Written task: Write out the opening lines of the data word for word, up to and including the line with "SC.camera = cam_o", and leave every picture and every later line out.

Raw data:
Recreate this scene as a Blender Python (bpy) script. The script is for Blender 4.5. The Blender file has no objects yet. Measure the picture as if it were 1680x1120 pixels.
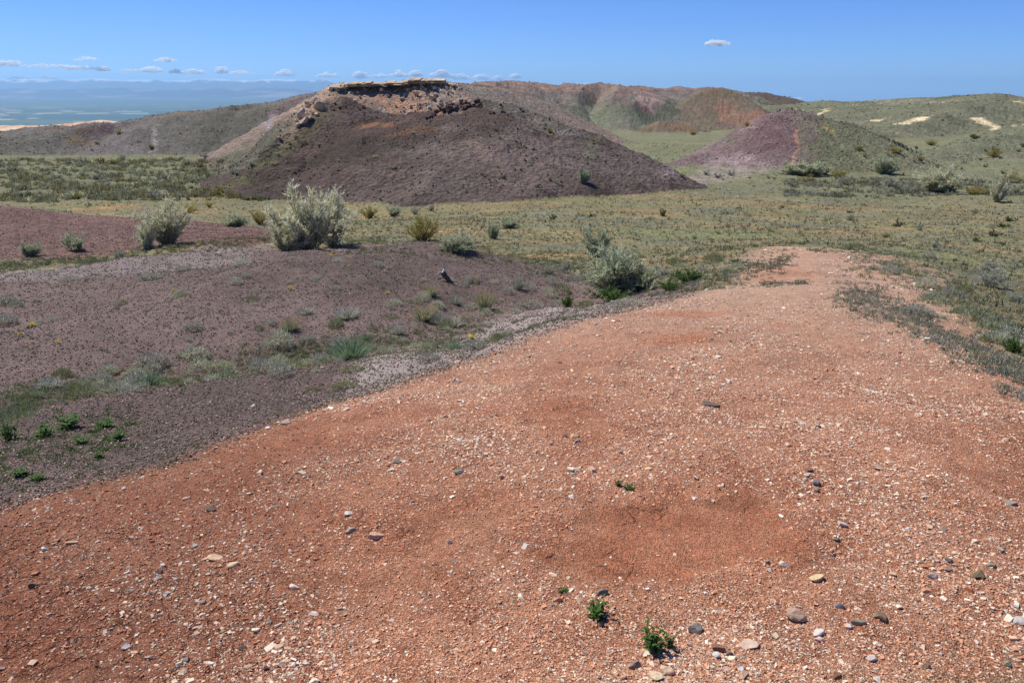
import bpy, math, random
import numpy as np
from mathutils import Vector
random.seed(7)
RNG = np.random.default_rng(11)
C = bpy.context.scene.collection
SC = bpy.context.scene
R = math.radians

# ------------------------------------------------------------------ camera, sky, sun, exposure
FPX, PW, PH, HOR, CZ = 1307.0, 1680, 1120, 145.0, 1.6
PITCH = math.atan((PH / 2 - HOR) / FPX)
cam = bpy.data.cameras.new('camera')
cam.sensor_width = 36.0
cam.lens = FPX * 36.0 / PW
cam.clip_start, cam.clip_end = 0.05, 90000
cam_o = bpy.data.objects.new('camera', cam)
cam_o.location = (0, 0, CZ)
cam_o.rotation_euler = (math.pi / 2 - PITCH, 0, 0)
C.objects.link(cam_o)
SC.camera = cam_o

SUN_EL, SUN_AZ = R(57), R(-60)          # azimuth from +Y, negative is to the left
w = bpy.data.worlds.new('World'); SC.world = w; w.use_nodes = True
nt = w.node_tree
bg = nt.nodes['Background']
sky = nt.nodes.new('ShaderNodeTexSky'); sky.sky_type = 'NISHITA'; sky.sun_disc = False
sky.sun_elevation = SUN_EL; sky.sun_rotation = SUN_AZ
sky.altitude = 2500; sky.air_density = 1.0; sky.dust_density = 0.25; sky.ozone_density = 5.0
tint = nt.nodes.new('ShaderNodeMix'); tint.data_type = 'RGBA'; tint.blend_type = 'MULTIPLY'; tint.inputs[0].default_value = 1
tint.inputs[7].default_value = (.56, .83, 1.37, 1)
nt.links.new(sky.outputs[0], tint.inputs[6]); nt.links.new(tint.outputs[2], bg.inputs[0]); bg.inputs[1].default_value = 0.081
sl = bpy.data.lights.new('sun', 'SUN'); sl.energy = 5.0; sl.angle = R(0.53); sl.color = (1, .955, .855)
so = bpy.data.objects.new('sun', sl); C.objects.link(so)
sd = Vector((math.sin(SUN_AZ) * math.cos(SUN_EL), math.cos(SUN_AZ) * math.cos(SUN_EL), math.sin(SUN_EL)))
so.rotation_euler = sd.to_track_quat('Z', 'Y').to_euler()
so.location = (0, 0, 50)
SC.view_settings.view_transform = 'Standard'; SC.view_settings.look = 'None'
SC.view_settings.exposure = 0.28; SC.view_settings.gamma = 1.0; SC.view_settings.use_curve_mapping = False
SC.cycles.max_bounces = 6; SC.cycles.diffuse_bounces = 3; SC.cycles.volume_bounces = 2
SC.cycles.transparent_max_bounces = 24
SC.cycles.use_denoising = True
SC.cycles.use_adaptive_sampling = True; SC.cycles.adaptive_threshold = 0.01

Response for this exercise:
Recreate this scene as a Blender Python (bpy) script. The script is for Blender 4.5. The Blender file has no objects yet. Measure the picture as if it were 1680x1120 pixels.
import bpy, math, random
import numpy as np
from mathutils import Vector
random.seed(7)
RNG = np.random.default_rng(11)
C = bpy.context.scene.collection
SC = bpy.context.scene
R = math.radians

# ------------------------------------------------------------------ camera, sky, sun, exposure
FPX, PW, PH, HOR, CZ = 1307.0, 1680, 1120, 145.0, 1.6
PITCH = math.atan((PH / 2 - HOR) / FPX)
cam = bpy.data.cameras.new('camera')
cam.sensor_width = 36.0
cam.lens = FPX * 36.0 / PW
cam.clip_start, cam.clip_end = 0.05, 90000
cam_o = bpy.data.objects.new('camera', cam)
cam_o.location = (0, 0, CZ)
cam_o.rotation_euler = (math.pi / 2 - PITCH, 0, 0)
C.objects.link(cam_o)
SC.camera = cam_o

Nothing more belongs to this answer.